Corn growers and ethanol producers in Iowa are watching developments carefully as President Bush leaves today on a trip to five Latin American countries. Bush is due to sign a deal with the president of Brazil to cooperate on ethanol, though details of the accord aren’t yet clear.

Iowa Senator Tom Harkin, a Democrat, says he and other Congressional leaders met with Bush at the White House last week. Harkin says "There were about ten of us.
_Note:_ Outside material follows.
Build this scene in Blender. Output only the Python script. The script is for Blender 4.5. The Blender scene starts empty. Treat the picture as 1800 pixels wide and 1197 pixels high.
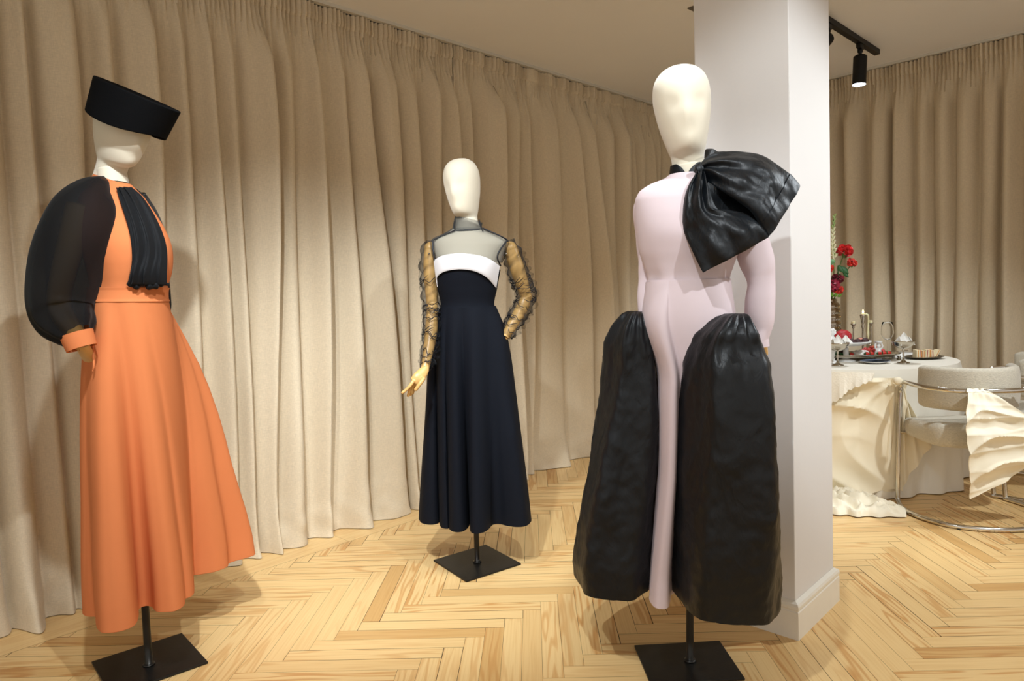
import bpy, math, random
import numpy as np
from mathutils import Vector, Matrix, noise
random.seed(7)
sc = bpy.context.scene
PI = math.pi

# ---------------------------------------------------------------- camera, world, lights, exposure
FPX, H_CAM, H_CEIL = 1200.0, 1.25, 2.87
_p, _r, _y = np.radians([3.595, -2.143, 1.763])
_W = np.array([[math.cos(_y), math.sin(_y), 0], [0, 0, -1], [-math.sin(_y), math.cos(_y), 0]])
_X = np.array([[1, 0, 0], [0, math.cos(_p), -math.sin(_p)], [0, math.sin(_p), math.cos(_p)]])
_Z = np.array([[math.cos(_r), -math.sin(_r), 0], [math.sin(_r), math.cos(_r), 0], [0, 0, 1]])
RC = _Z @ _X @ _W
cd = bpy.data.cameras.new('camera'); cam = bpy.data.objects.new('camera', cd); sc.collection.objects.link(cam)
cd.sensor_width = 36; cd.lens = 36 * FPX / 1800; cd.clip_start = .05; cd.clip_end = 60
M = Matrix.Identity(4)
for i in range(3):
    M[i][0] = RC[0][i]; M[i][1] = -RC[1][i]; M[i][2] = -RC[2][i]
M[2][3] = H_CAM
cam.matrix_world = M
sc.camera = cam
sc.view_settings.view_transform = 'Standard'; sc.view_settings.look = 'None'
sc.view_settings.gamma = 1; sc.view_settings.exposure = 0.2; sc.view_settings.use_curve_mapping = False
sc.cycles.use_denoising = True
sc.cycles.max_bounces = 8; sc.cycles.transparent_max_bounces = 16
sc.cycles.sample_clamp_indirect = 6
w = bpy.data.worlds.new('world'); sc.world = w; w.use_nodes = True
w.node_tree.nodes['Background'].inputs[0].default_value = (1, .955, .89, 1)
w.node_tree.nodes['Background'].inputs[1].default_value = .74

def spot(loc, aim, energy, angle=50, blend=.6, col=(1, .91, .78), size=.03):
    l = bpy.data.lights.new('spot_lamp', 'SPOT'); o = bpy.data.objects.new('spot_lamp', l); sc.collection.objects.link(o)
    l.energy = energy; l.spot_size = math.radians(angle); l.spot_blend = blend; l.color = col; l.shadow_soft_size = size
    o.location = loc; o.rotation_euler = (Vector(aim) - Vector(loc)).to_track_quat('-Z', 'Y').to_euler()
    return o
WARM = (1, .90, .76); NEUT = (.87, .945, 1); COOL = (.86, .94, 1)
spot((.25, .75, 2.8), (-1.38, 2.35, .85), 125, 48, .8, NEUT, .03)      # from the right onto the orange dress
spot((-.15, 1.05, 2.8), (.5, 2.3, .8), 95, 56, .8, NEUT, .03)        # steep, onto the pink dress
spot((-.95, 1.5, 2.8), (-.25, 3.2, .6), 100, 62, .8, NEUT, .03)       # onto the navy dress, from the left
spot((.55, 1.9, 2.8), (-.5, 3.4, .4), 85, 62, .8, NEUT, .03)         # onto the navy dress, from the right
spot((-.55, .9, 2.8), (-.9, 3.45, .25), 270, 60, 1, NEUT, .04)       # low wash over the curtains
spot((1.5, .2, 2.8), (1.0, 2.5, 1.5), 190, 38, .7, NEUT, .03)       # unseen lamp added to brighten the column's left face, from the right
spot((2.6, 1.9, 2.8), (2.0, 4.2, .4), 180, 60, .7, NEUT, .03)         # table group
spot((3.3, 2.9, 2.8), (1.2, 2.7, .7), 190, 66, .8, COOL, .04)          # column side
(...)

Senator (Chuck) Grassley and I were two there and Senator Grassley made it clear to the president, and we all supported that, that we would not look favorably upon him going to Brazil and opening up the doors to Brazil ethanol coming into the United States."
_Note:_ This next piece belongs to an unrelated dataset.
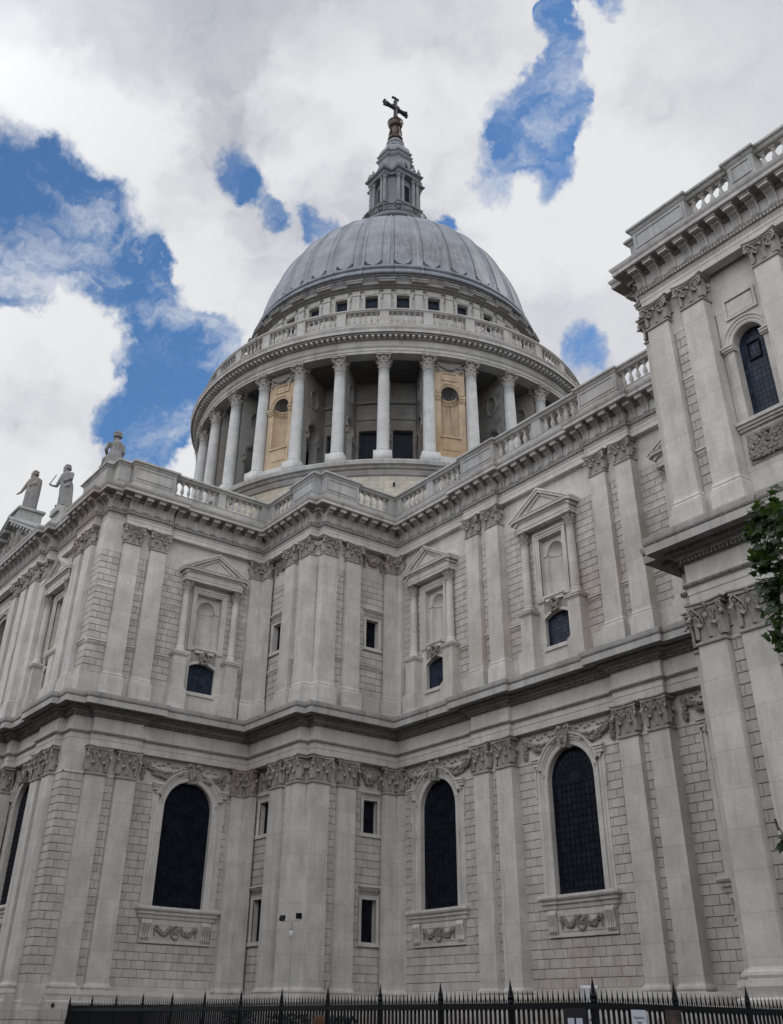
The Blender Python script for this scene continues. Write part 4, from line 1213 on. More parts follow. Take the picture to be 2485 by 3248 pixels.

An amount of ethanol, up to seven-percent of U.S. domestic production, can come into the U.S. from Latin America duty-free, but there’s a 54-cent per gallon duty to be paid on all other ethanol imported from the rest of the world. Harkin says that duty needs to remain in place.
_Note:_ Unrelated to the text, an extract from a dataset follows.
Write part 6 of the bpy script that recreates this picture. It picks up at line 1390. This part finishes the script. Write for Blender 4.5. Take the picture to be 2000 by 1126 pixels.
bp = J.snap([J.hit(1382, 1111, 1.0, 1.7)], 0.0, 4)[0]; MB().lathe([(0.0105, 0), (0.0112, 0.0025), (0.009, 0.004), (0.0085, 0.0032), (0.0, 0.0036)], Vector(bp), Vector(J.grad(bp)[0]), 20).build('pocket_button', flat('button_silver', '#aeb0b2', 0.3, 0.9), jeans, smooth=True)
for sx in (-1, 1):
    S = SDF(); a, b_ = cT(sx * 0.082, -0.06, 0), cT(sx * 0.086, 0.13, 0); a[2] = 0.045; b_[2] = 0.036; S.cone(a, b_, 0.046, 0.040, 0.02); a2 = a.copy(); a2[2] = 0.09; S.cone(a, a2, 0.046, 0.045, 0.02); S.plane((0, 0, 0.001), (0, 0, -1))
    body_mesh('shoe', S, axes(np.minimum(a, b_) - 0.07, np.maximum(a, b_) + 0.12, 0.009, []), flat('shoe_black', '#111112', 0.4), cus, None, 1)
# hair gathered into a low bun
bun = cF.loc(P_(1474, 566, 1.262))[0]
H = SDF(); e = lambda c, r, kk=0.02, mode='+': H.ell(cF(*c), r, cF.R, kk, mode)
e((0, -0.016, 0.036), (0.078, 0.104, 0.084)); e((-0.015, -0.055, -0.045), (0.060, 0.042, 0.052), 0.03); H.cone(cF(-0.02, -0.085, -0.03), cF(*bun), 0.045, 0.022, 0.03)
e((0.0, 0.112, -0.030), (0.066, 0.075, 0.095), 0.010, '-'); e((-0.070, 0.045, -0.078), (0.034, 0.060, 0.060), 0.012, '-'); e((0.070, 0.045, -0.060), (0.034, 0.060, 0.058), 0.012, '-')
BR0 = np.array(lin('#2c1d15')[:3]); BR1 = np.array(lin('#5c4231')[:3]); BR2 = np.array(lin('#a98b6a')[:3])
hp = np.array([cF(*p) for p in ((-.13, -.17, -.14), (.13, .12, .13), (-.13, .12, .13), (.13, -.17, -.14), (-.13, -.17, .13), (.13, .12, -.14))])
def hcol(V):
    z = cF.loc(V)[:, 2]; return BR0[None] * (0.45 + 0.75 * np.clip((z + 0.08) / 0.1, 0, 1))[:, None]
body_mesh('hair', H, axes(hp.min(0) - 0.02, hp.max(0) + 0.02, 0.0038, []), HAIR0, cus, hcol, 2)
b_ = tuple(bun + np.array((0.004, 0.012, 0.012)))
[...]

Harkin says "I don’t think we ought to relax the tariff on ethanol or use U.S. funds to support ethanol shipments into the U.S. It makes sense. I think what the president told us, I hope that’s what he’s doing, is he’s going to be urging all of Latin America to move off their dependence on oil and to produce more ethanol on their own. That’s fine with me." He says if the U.S. helps those nations produce more of their own ethanol, "the better off we’ll all be."

While Iowa is this nation’s top ethanol producer, Brazil is the world’s number-one ethanol producer. As much as 70-percent of the cars sold in Brazil are flexible fuel vehicles — which run on gas, ethanol or any combination.